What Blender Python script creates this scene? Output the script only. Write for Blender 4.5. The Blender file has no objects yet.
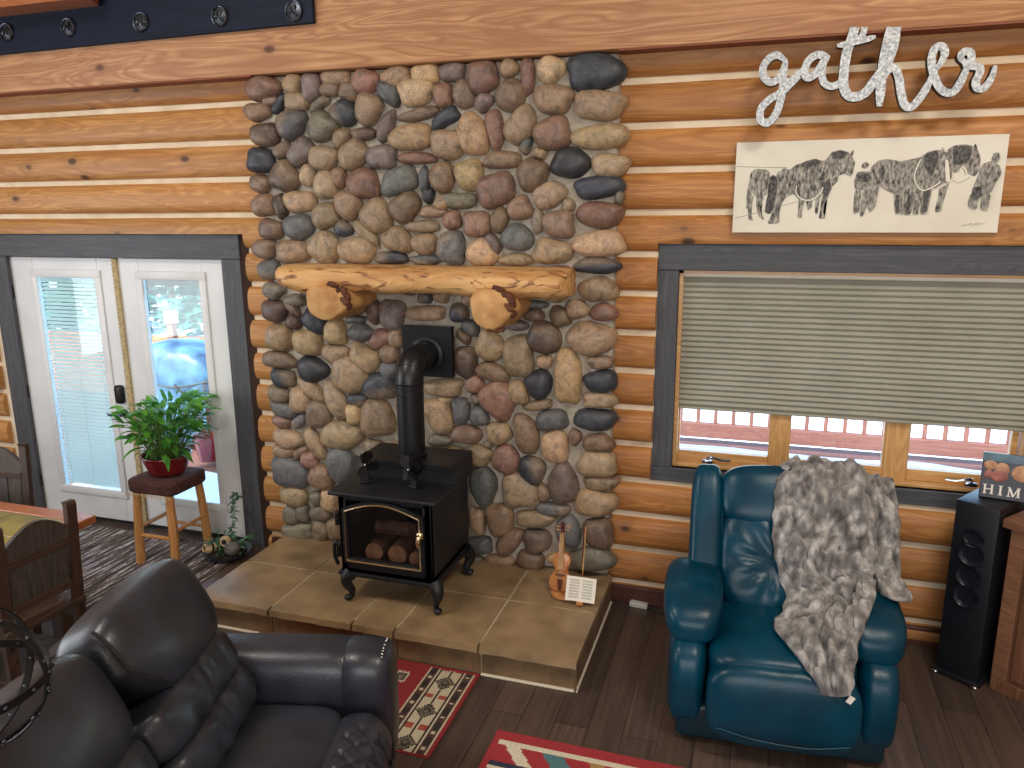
import bpy, bmesh, math, random
from mathutils import Vector, Matrix, noise
random.seed(11)
C = bpy.context.scene.collection
PI = math.pi
def sr(*c):
    if len(c) == 1: c = (c[0],)*3
    o = []
    for v in c:
        v /= 255.0
        o.append(v/12.92 if v <= .04045 else ((v+.055)/1.055)**2.4)
    return (o[0], o[1], o[2], 1.0)

# ------------------------------------------------------------------ materials
def new_mat(name):
    m = bpy.data.materials.new(name); m.use_nodes = True
    nt = m.node_tree; b = nt.nodes['Principled BSDF']
    return m, nt, b
def N(nt, t, **k):
    n = nt.nodes.new(t)
    for a, v in k.items():
        if a.startswith('i_'): n.inputs[a[2:].replace('_', ' ')].default_value = v
        else: setattr(n, a, v)
    return n
def ramp(nt, stops, interp='LINEAR'):
    r = nt.nodes.new('ShaderNodeValToRGB'); e = r.color_ramp.elements
    r.color_ramp.interpolation = interp
    while len(e) < len(stops): e.new(.5)
    for el, (p, c) in zip(e, stops): el.position = p; el.color = c
    return r
def mix(nt, a, b, fac, mode='MIX'):
    n = nt.nodes.new('ShaderNodeMix'); n.data_type = 'RGBA'; n.blend_type = mode
    for sock, v in ((n.inputs[0], fac), (n.inputs[6], a), (n.inputs[7], b)):
        if isinstance(v, (int, float)): sock.default_value = v
        elif isinstance(v, tuple): sock.default_value = v
        else: nt.links.new(v, sock)
    return n.outputs[2]
def coords(nt, scale=(1, 1, 1), rot=(0, 0, 0)):
    t = nt.nodes.new('ShaderNodeTexCoord'); mp = nt.nodes.new('ShaderNodeMapping')
    mp.inputs['Scale'].default_value = scale; mp.inputs['Rotation'].default_value = rot
    nt.links.new(t.outputs['Object'], mp.inputs['Vector']); return mp.outputs['Vector']
def bumpn(nt, b, h, strength=.2, dist=.01):
    n = nt.nodes.new('ShaderNodeBump'); n.inputs['Strength'].default_value = strength
    n.inputs['Distance'].default_value = dist
    nt.links.new(h, n.inputs['Height']); nt.links.new(n.outputs[0], b.inputs['Normal'])
def M(name, col, col2=None, rough=.5, metal=0, scale=8, stretch=(1, 1, 1), bump=0, bscale=60, coat=0, spec=.5, attr=None, detail=5, lo=.35, hi=.65):
    m, nt, b = new_mat(name)
    b.inputs['Roughness'].default_value = rough; b.inputs['Metallic'].default_value = metal
    b.inputs['Specular IOR Level'].default_value = spec
    if coat: b.inputs['Coat Weight'].default_value = coat; b.inputs['Coat Roughness'].default_value = .15
    v = coords(nt, stretch)
    out = None
    if attr:
        a = N(nt, 'ShaderNodeVertexColor', layer_name=attr); out = a.outputs[0]
    if col2:
        n = N(nt, 'ShaderNodeTexNoise', i_Scale=scale, i_Detail=detail); nt.links.new(v, n.inputs['Vector'])
        r = ramp(nt, [(lo, col), (hi, col2)]); nt.links.new(n.outputs[0], r.inputs[0])
        out = r.outputs[0] if out is None else mix(nt, out, r.outputs[0], 1.0, 'MULTIPLY')
    if out is None: b.inputs['Base Color'].default_value = col
    else: nt.links.new(out, b.inputs['Base Color'])
    if bump:
        n2 = N(nt, 'ShaderNodeTexNoise', i_Scale=bscale, i_Detail=4.0); nt.links.new(v, n2.inputs['Vector'])
        bumpn(nt, b, n2.outputs[0], bump, .01)
    return m
def wood(name, light, mid, dark, axis='x', grain=1.0, rough=.45, knots=.5, kscale=2.2, tone=None, bump=.12, coat=0.0, kcol=None):
    """long-grained timber: distorted bands along one axis, fine streaks and round knots"""
    m, nt, b = new_mat(name); b.inputs['Roughness'].default_value = rough
    if coat: b.inputs['Coat Weight'].default_value = coat; b.inputs['Coat Roughness'].default_value = .2
    s = {'x': (.55, 5, 5), 'y': (5, .55, 5), 'z': (5, 5, .55)}[axis]
    v = coords(nt, tuple(q*grain for q in s))
    w = N(nt, 'ShaderNodeTexNoise', i_Scale=1.0, i_Detail=3.0, i_Distortion=1.2); nt.links.new(v, w.inputs['Vector'])
    mu = N(nt, 'ShaderNodeMath', operation='MULTIPLY'); nt.links.new(w.outputs[0], mu.inputs[0]); mu.inputs[1].default_value = 11.0
    fr = N(nt, 'ShaderNodeMath', operation='PINGPONG'); nt.links.new(mu.outputs[0], fr.inputs[0]); fr.inputs[1].default_value = 1.0
    r = ramp(nt, [(.0, mid), (.55, light), (1.0, mid)]); nt.links.new(fr.outputs[0], r.inputs[0])
    s2 = {'x': (1.2, 42, 42), 'y': (42, 1.2, 42), 'z': (42, 42, 1.2)}[axis]
    v2 = coords(nt, tuple(q*grain for q in s2))
    f = N(nt, 'ShaderNodeTexNoise', i_Scale=1.0, i_Detail=6.0); nt.links.new(v2, f.inputs['Vector'])
    rf = ramp(nt, [(.3, (0, 0, 0, 1)), (.62, (1, 1, 1, 1))]); nt.links.new(f.outputs[0], rf.inputs[0])
    out = mix(nt, mid, r.outputs[0], rf.outputs[0])
    if knots:
        s3 = {'x': (kscale*.9, 1.0*kscale, kscale*1.6), 'y': (1.6*kscale, kscale*.9, 1.0*kscale), 'z': (1.6*kscale, 1.0*kscale, kscale*.9)}[axis]
        v3 = coords(nt, s3)
        vo = N(nt, 'ShaderNodeTexVoronoi', i_Scale=1.0); nt.links.new(v3, vo.inputs['Vector'])
        rk = ramp(nt, [(.0, (1, 1, 1, 1)), (.045*knots*2, (.9, .9, .9, 1)), (.075*knots*2, (.18, .18, .18, 1)), (.16*knots*2, (0, 0, 0, 1))])
        nt.links.new(vo.outputs['Distance'], rk.inputs[0])
        out = mix(nt, out, kcol or dark, rk.outputs[0])
    if tone:
        a = N(nt, 'ShaderNodeVertexColor', layer_name=tone); out = mix(nt, out, a.outputs[0], 1.0, 'MULTIPLY')
    nt.links.new(out, b.inputs['Base Color'])
    if bump: bumpn(nt, b, f.outputs[0], bump, .01)
    return m
WHITE = (1, 1, 1, 1)
mLOG = wood('log_wood', sr(206, 156, 98), sr(172, 120, 68), sr(70, 40, 24), 'x', 1.3, .5, .85, 3.1, tone='tone')
mBEAM = wood('beam_wood', sr(206, 158, 112), sr(166, 114, 76), sr(92, 54, 36), 'x', .95, .55, .7, 2.3, bump=.25)
mCHINK = M('chinking', sr(232, 216, 190), sr(214, 194, 164), .8, scale=6)
mCHINK.node_tree.nodes['Principled BSDF'].inputs['Roughness'].default_value = .85
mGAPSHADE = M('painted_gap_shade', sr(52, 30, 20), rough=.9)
mMORTAR = M('mortar', sr(182, 174, 160), sr(156, 148, 134), rough=.95, scale=14, bump=.5, bscale=90)
mTRIM = wood('charcoal_trim', sr(84, 86, 92), sr(66, 68, 74), sr(40, 40, 44), 'x', 1.4, .55, 0, bump=.2)
mTRIMV = wood('charcoal_trim_vertical', sr(84, 86, 92), sr(66, 68, 74), sr(40, 40, 44), 'z', 1.4, .55, 0, bump=.2)
mWHITE = M('door_white', sr(224, 226, 228), sr(212, 214, 217), rough=.4, scale=3)
mPINE = wood('pine_sash', sr(222, 178, 118), sr(196, 146, 88), sr(120, 70, 30), 'x', 1.5, .35, 0, coat=.3)
mPINEV = wood('pine_sash_upright', sr(222, 178, 118), sr(196, 146, 88), sr(120, 70, 30), 'z', 1.5, .35, 0, coat=.3)
mBLACK = M('stove_black', sr(23, 25, 31), sr(16, 18, 23), rough=.45, scale=20)
mPIPE = M('pipe_black', sr(19, 22, 28), sr(13, 15, 20), rough=.38, scale=12)
mIRON = M('iron_black', sr(22, 21, 23), rough=.4, metal=.3)
mGOLD = M('brass', sr(226, 206, 168), rough=.22, metal=1)
mCHROME = M('chrome', sr(205), rough=.15, metal=1)
mFIREBOX = M('firebox_inside', sr(38, 32, 30), sr(22, 20, 20), rough=.9, scale=12)
mFIRELOG = M('firewood_bark', sr(150, 104, 74), sr(96, 64, 46), rough=.85, scale=14)
mFIREEND = M('firewood_end', sr(190, 140, 96), sr(150, 104, 66), rough=.8, scale=20)
mTILE = M('hearth_slate', sr(160, 134, 100), sr(118, 99, 74), rough=.36, scale=5, bump=.35, bscale=22, detail=8, lo=.3, hi=.7)
mTILEF = M('hearth_face_tile', sr(128, 102, 72), sr(98, 80, 58), rough=.6, scale=7, bump=.2, bscale=30)
mGROUT = M('grout', sr(184, 168, 138), sr(160, 146, 120), rough=.9, scale=12)
mCAULK = M('caulk_line', sr(206, 196, 176), rough=.8)
mRACK = M('rack_navy', sr(20, 32, 54), sr(13, 23, 40), rough=.6, spec=.25, scale=4, stretch=(1, 8, 8))
mPEWTER = M('pewter', sr(92, 97, 106), sr(48, 52, 60), rough=.35, metal=.9, scale=60)
mSIGN = M('galvanised', sr(206, 210, 210), sr(140, 144, 146), rough=.4, metal=.3, scale=90, detail=3)
mSIGNE = M('sign_edge', sr(58, 56, 54), rough=.6, metal=.3)
mCANVAS = M('canvas_paper', sr(232, 228, 214), sr(222, 217, 200), rough=.8, scale=4)
mCANVASE = M('canvas_edge', sr(196, 188, 170), rough=.85)
mPENCIL = M('pencil_grey', sr(62, 60, 58), sr(186, 182, 172), rough=.9, scale=55, stretch=(1.6, 1, .7), detail=10, lo=.33, hi=.68)
mPENCILD = M('pencil_dark', sr(40, 40, 44), sr(120, 118, 116), rough=.9, scale=60, detail=9, lo=.3, hi=.75)
mTEAL = M('teal_leather', sr(0, 62, 84), sr(0, 48, 67), rough=.3, scale=5, bump=.10, bscale=140, spec=.32)
mTEALD = M('teal_leather_base', sr(4, 40, 54), rough=.4)
mLEATH = M('charcoal_leather', sr(47, 51, 62), sr(34, 37, 46), rough=.34, scale=6, bump=.16, bscale=150, coat=.1)
mSEAM = M('dark_stitch', sr(22, 22, 25), rough=.7)
mSPK = M('speaker_black', sr(20, 24, 33), sr(15, 18, 26), rough=.45, scale=4)
mTINT = M('adapter_silver', sr(190, 190, 186), rough=.4)
mUNDER = wood('beam_underside', sr(158, 92, 58), sr(128, 70, 44), sr(60, 30, 20), 'x', 1.2, .6, .4)
mSTACK = M('blind_stack', sr(150, 158, 160), rough=.6)
mCONE = M('speaker_cone', sr(24, 28, 37), rough=.3)
mDKWOOD = wood('dark_chair_wood', sr(78, 55, 43), sr(54, 38, 30), sr(30, 22, 18), 'z', 2.2, .5, 0)
mDKWOODX = wood('dark_rail_wood', sr(80, 58, 46), sr(57, 42, 34), sr(30, 22, 18), 'y', 2.2, .5, 0)
mGRWOOD = wood('grey_panel_wood', sr(82, 73, 66), sr(60, 52, 47), sr(30, 22, 18), 'z', 2.2, .55, 0)
mCAB = wood('cabinet_wood', sr(132, 92, 68), sr(102, 68, 50), sr(50, 30, 22), 'z', 1.6, .45, 0)
mCABX = wood('cabinet_top_wood', sr(150, 108, 82), sr(116, 80, 60), sr(50, 30, 22), 'x', 1.6, .4, 0)
mTABB = wood('table_border_wood', sr(190, 122, 78), sr(156, 92, 56), sr(70, 36, 20), 'x', 2, .35, 0, coat=.3)
mTABT = M('table_slate_tile', sr(150, 138, 78), sr(112, 108, 72), rough=.35, scale=6, coat=.2)
mSTOOL = wood('peeled_pine', sr(214, 162, 104), sr(186, 128, 74), sr(110, 66, 36), 'z', 2, .5, .4, 6)
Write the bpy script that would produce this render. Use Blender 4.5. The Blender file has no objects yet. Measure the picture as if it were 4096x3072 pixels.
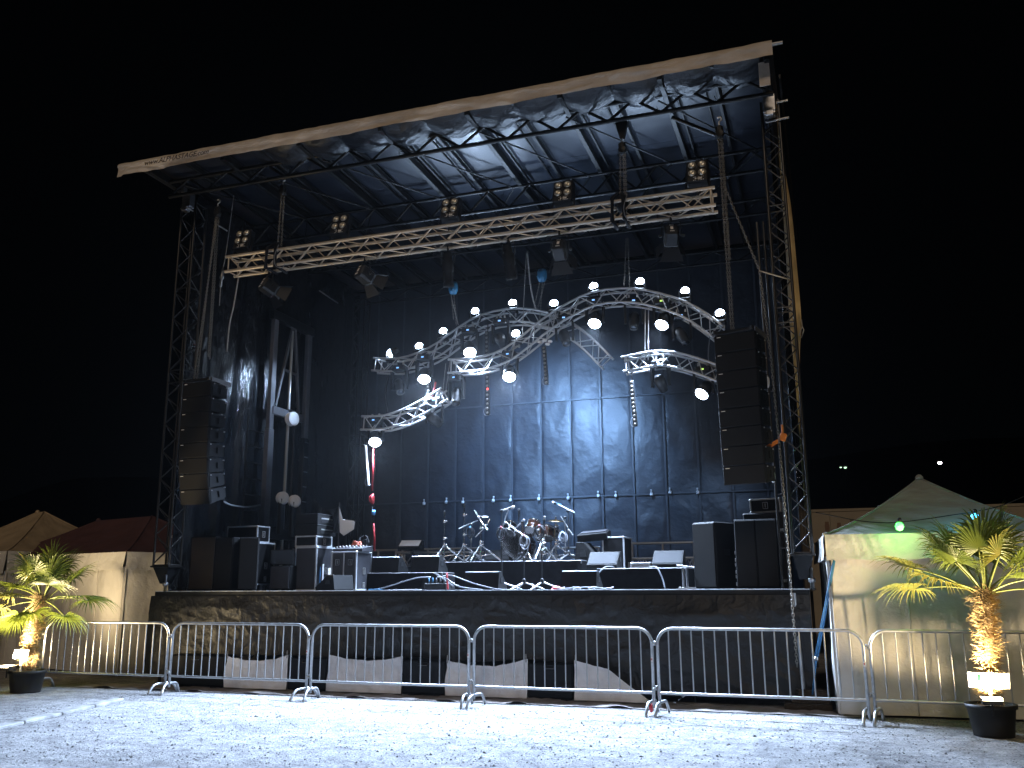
import bpy, math, random
from mathutils import Vector, Matrix, Euler, noise

random.seed(7)
R = math.radians

def V3(x, y, z):
    return Vector((x, y, z))

S = bpy.context.scene
COL = S.collection

# ---------------------------------------------------------------- camera
cam_d = bpy.data.cameras.new('camera')
cam = bpy.data.objects.new('camera', cam_d)
COL.objects.link(cam)
cam_d.sensor_width = 36.0
cam_d.lens = 31.836
cam_d.clip_start = 0.1
cam_d.clip_end = 2000.0
_r = Vector((0.94496438, 0.32714196, -0.00452309))
_u = Vector((0.07571051, -0.20520194, 0.9757869))
_f = Vector((-0.31829269, 0.92242631, 0.21867661))
cam.matrix_world = Matrix(((_r.x, _u.x, -_f.x, 0.0), (_r.y, _u.y, -_f.y, 0.0),
                           (_r.z, _u.z, -_f.z, 1.6528), (0, 0, 0, 1)))
S.camera = cam

# ---------------------------------------------------------------- night sky
world = bpy.data.worlds.new('World')
S.world = world
world.use_nodes = True
bg = world.node_tree.nodes['Background']
bg.inputs[0].default_value = (0.55, 0.75, 1.0, 1)
bg.inputs[1].default_value = 0.0006

# the warm glow of the town behind the photographer
sun_d = bpy.data.lights.new('town_glow', 'SUN')
sun_d.energy = 0.50
sun_d.color = (1.0, 0.80, 0.60)
sun_d.angle = R(12)
sun = bpy.data.objects.new('town_glow', sun_d)
sun.rotation_euler = Vector((-0.16, 0.80, -0.50)).to_track_quat('-Z', 'Y').to_euler()
COL.objects.link(sun)

S.view_settings.view_transform = 'Standard'
S.view_settings.look = 'None'
S.view_settings.exposure = 0.0
S.view_settings.gamma = 1.0
S.view_settings.use_curve_mapping = False
S.render.engine = 'CYCLES'
S.cycles.use_denoising = True
S.cycles.max_bounces = 6
S.cycles.diffuse_bounces = 3
S.cycles.glossy_bounces = 3
S.cycles.transmission_bounces = 3
S.cycles.volume_bounces = 0
S.cycles.sample_clamp_indirect = 3.0
S.cycles.caustics_reflective = False
S.cycles.caustics_refractive = False

# stage lamp strengths (watts)
BEAM_W = 230.0
WASH_W = 5200.0
FLOOD_W = 62.0
HAZE = 0.00016

# ---------------------------------------------------------------- materials
def mat(name, col, rough=0.5, metal=0.0, var=0.0, vscale=4.0, bump=0.0, bscale=30.0, emit=0.0, samp=False,
        ecol=None, spec=0.5, col2=None, stretch=(1, 1, 1), bdist=0.02, detail=4.0, crumple=0.0, cscale=4.0):
    m = bpy.data.materials.new(name)
    m.use_nodes = True
    nt = m.node_tree
    b = nt.nodes['Principled BSDF']
    b.inputs['Base Color'].default_value = (*col, 1)
    b.inputs['Roughness'].default_value = rough
    b.inputs['Metallic'].default_value = metal
    b.inputs['Specular IOR Level'].default_value = spec
    if var > 0 or bump > 0:
        tc = nt.nodes.new('ShaderNodeTexCoord')
        mp = nt.nodes.new('ShaderNodeMapping')
        mp.inputs['Scale'].default_value = stretch
        nt.links.new(tc.outputs['Object'], mp.inputs[0])
    if var > 0:
        n = nt.nodes.new('ShaderNodeTexNoise')
        n.inputs['Scale'].default_value = vscale
        n.inputs['Detail'].default_value = detail
        nt.links.new(mp.outputs[0], n.inputs['Vector'])
        cr = nt.nodes.new('ShaderNodeValToRGB')
        lo = col2 if col2 else tuple(c * (1 - var) for c in col)
        cr.color_ramp.elements[0].position = 0.32
        cr.color_ramp.elements[1].position = 0.68
        cr.color_ramp.elements[0].color = (*lo, 1)
        cr.color_ramp.elements[1].color = (*[min(1, c * (1 + var * 0.4)) for c in col], 1)
        nt.links.new(n.outputs['Fac'], cr.inputs[0])
        nt.links.new(cr.outputs[0], b.inputs['Base Color'])
        rr = nt.nodes.new('ShaderNodeMapRange')
        rr.inputs[3].default_value = max(0.03, rough - 0.1)
        rr.inputs[4].default_value = min(1, rough + 0.1)
        nt.links.new(n.outputs['Fac'], rr.inputs[0])
        nt.links.new(rr.outputs[0], b.inputs['Roughness'])
    if crumple > 0:
        wn = nt.nodes.new('ShaderNodeTexNoise')
        wn.inputs['Scale'].default_value = cscale * .7
        wn.inputs['Detail'].default_value = 3
        nt.links.new(mp.outputs[0], wn.inputs['Vector'])
        vm = nt.nodes.new('ShaderNodeMixRGB')
        vm.inputs[0].default_value = .35
        nt.links.new(mp.outputs[0], vm.inputs[1])
        nt.links.new(wn.outputs['Color'], vm.inputs[2])
        hs = []
        for sc, k in ((cscale, 1.0), (cscale * 2.7, .45)):
            vo = nt.nodes.new('ShaderNodeTexVoronoi')
            vo.inputs['Scale'].default_value = sc
            nt.links.new(vm.outputs[0], vo.inputs['Vector'])
            mm = nt.nodes.new('ShaderNodeMath')
            mm.operation = 'MULTIPLY'
            mm.inputs[1].default_value = k
            nt.links.new(vo.outputs['Distance'], mm.inputs[0])
            hs.append(mm)
        ad = nt.nodes.new('ShaderNodeMath')
        ad.operation = 'ADD'
        nt.links.new(hs[0].outputs[0], ad.inputs[0])
        nt.links.new(hs[1].outputs[0], ad.inputs[1])
        bc = nt.nodes.new('ShaderNodeBump')
        bc.inputs['Strength'].default_value = crumple
        bc.inputs['Distance'].default_value = .12 / cscale
        nt.links.new(ad.outputs[0], bc.inputs['Height'])
        nt.links.new(bc.outputs[0], b.inputs['Normal'])
    if bump > 0:
        n2 = nt.nodes.new('ShaderNodeTexNoise')
        n2.inputs['Scale'].default_value = bscale
        n2.inputs['Detail'].default_value = 5
        nt.links.new(mp.outputs[0], n2.inputs['Vector'])
        bp = nt.nodes.new('ShaderNodeBump')
        bp.inputs['Strength'].default_value = bump
        bp.inputs['Distance'].default_value = bdist
        nt.links.new(n2.outputs['Fac'], bp.inputs['Height'])
        if crumple > 0:
            nt.links.new(bc.outputs[0], bp.inputs['Normal'])
        nt.links.new(bp.outputs[0], b.inputs['Normal'])
    if emit > 0:
        b.inputs['Emission Color'].default_value = (*(ecol or col), 1)
        b.inputs['Emission Strength'].default_value = emit
        m.cycles.emission_sampling = 'FRONT' if samp else 'NONE'
    return m

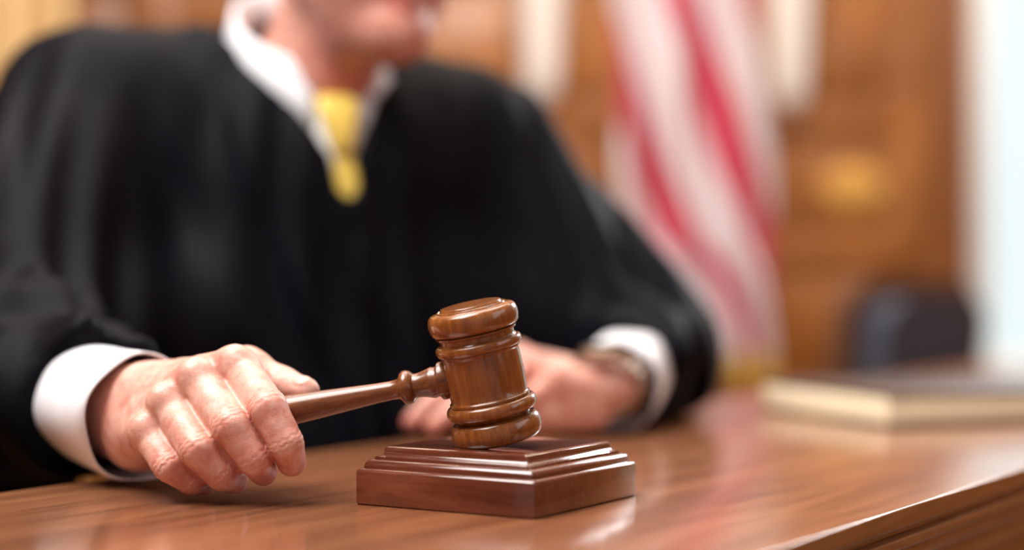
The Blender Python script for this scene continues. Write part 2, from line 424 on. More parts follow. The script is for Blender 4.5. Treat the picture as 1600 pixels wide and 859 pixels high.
# ------------------------------------------------------------------ the desk
DX = np.array([0.545, 0.838]); DX = DX/np.linalg.norm(DX); DY = np.array([-DX[1], DX[0]])
DO = np.array([0.136, 0.863]); DW = 0.53
dk = thing('desk', 'long polished brown wooden desk with moulded front edge', 'desk', (DO[0], DO[1], 0), math.atan2(DX[1], DX[0]))
x0, x1 = -1.0, 2.05
def arc(cy, cz, r, a0, a1, n=6): return [(cy+r*math.cos(math.radians(a0+(a1-a0)*i/n)), cz+r*math.sin(math.radians(a0+(a1-a0)*i/n))) for i in range(n+1)]
prof = arc(0.0015, ZT-0.0015, 0.0015, 90, 180)+arc(0.004, ZT-0.010, 0.004, 180, 270)+[(0.009, ZT-0.0145), (0.009, ZT-0.018)]+[(DW-0.01, ZT-0.018)]+arc(DW-0.005, ZT-0.013, 0.005, 270, 360)+arc(DW-0.005, ZT-0.005, 0.005, 0, 90)
vv, ff = sweep_x(prof, x0, x1); fix_normals(from_vf('top', vv, ff, M['desk'], dk))
prof = [(0.010, ZT-0.018)]+arc(0.010, ZT-0.0245, 0.0055, 100, 260)+[(0.012, ZT-0.0315), (0.012, ZT-0.0345)]+arc(0.027, ZT-0.0345, 0.013, 180, 270)+[(0.029, ZT-0.050), (0.029, ZT-0.056)]+arc(0.0335, ZT-0.060, 0.005, 140, 250)+[(0.045, ZT-0.075), (0.07, ZT-0.075), (0.07, ZT-0.018)]
vv, ff = sweep_x(prof, x0+0.006, x1-0.006); fix_normals(from_vf('moulding', vv, ff, M['desk'], dk))
bm = bmesh.new(); box(bm, ((x0+x1)/2, 0.055, (ZT-0.05)/2), (x1-x0-0.03, 0.03, ZT-0.05))
for i in range(4):
    xa = x0+0.06+i*(x1-x0-0.12)/4; xb = x0+0.06+(i+1)*(x1-x0-0.12)/4
    box(bm, ((xa+xb)/2, 0.038, 0.37), (xb-xa-0.1, 0.02, 0.5), 0.008)
from_bm('front_panel', bm, M['desk'], dk)
for xs in (x0+0.03, x1-0.03):
    bm = bmesh.new(); box(bm, (xs, 0.29, (ZT-0.02)/2), (0.03, 0.44, ZT-0.02), 0.003); from_bm('side_panel', bm, M['desk'], dk)

# ------------------------------------------------------------------ sound block
th = math.radians(58.5)
BR = np.array([math.cos(th), math.sin(th)]); BL = np.array([-math.sin(th), math.cos(th)])
bw = 0.130
fc = np.array([0.0131, 0.973]); bc = fc+0.5*bw*(BR+BL)
sb = thing('sound_block', 'square stepped dark wood sound block under the gavel head', 'sound block', (bc[0], bc[1], ZT), th)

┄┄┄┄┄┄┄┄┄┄

Restate word for word only the lines from where the entries begin through the one with "return (o[0], o[1], o[2], 1.0)"; omit the pictures.

Output of the exercise
What Blender Python script creates this scene? Output the script only. Write for Blender 4.5. The Blender file has no objects yet.
import bpy, bmesh, math, random
from mathutils import Vector, Matrix, noise
random.seed(11)
C = bpy.context.scene.collection
PI = math.pi
def sr(*c):
    if len(c) == 1: c = (c[0],)*3
    o = []
    for v in c:
        v /= 255.0
        o.append(v/12.92 if v <= .04045 else ((v+.055)/1.055)**2.4)
    return (o[0], o[1], o[2], 1.0)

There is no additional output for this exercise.